Two adults were reported in life-threatening condition, while the third victim, a teenager, was less seriously hurt. Authorities said the device appeared to contain bolts and buckshot, a sign of a makeshift bomb built to maim anyone nearby rather than to damage property alone. The motive remained unknown.

The manhunt quickly became a cross-border police operation. Monaco and French authorities identified the suspect through video surveillance from Monaco and the neighboring French town of Beausoleil, then followed the trail into France after the suspect crossed the border on foot. The Monaco public prosecutor’s office said the suspect had left a bag or package in the building’s lobby before walking away, a detail that has sharpened questions about how closely the entry point and nearby surveillance coverage were monitored.

AI-generated illustration
AI-generated illustration

One of the wounded was identified as Vadym Yermolaiev, a Ukrainian construction tycoon who was sanctioned by Ukraine in December 2023 over alleged ties to Russia and business activity in Russian-occupied Crimea.
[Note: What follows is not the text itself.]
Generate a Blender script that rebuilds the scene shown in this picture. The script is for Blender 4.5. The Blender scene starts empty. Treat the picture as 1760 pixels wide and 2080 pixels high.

French and Ukrainian media identified him among the injured, but authorities have not said whether he was the intended target.

Prince Albert II called the blast “an odious act” and said all state services were mobilized to protect security. Christophe Mirmand, Monaco’s Minister of State, said he believed it was the first such act in the principality’s history, a striking statement in a place better known for luxury residences, billionaires and yachts than for attacks of this kind. For Monaco, the case now tests how fast a small state can work with French police when a suspect can vanish across the border in minutes.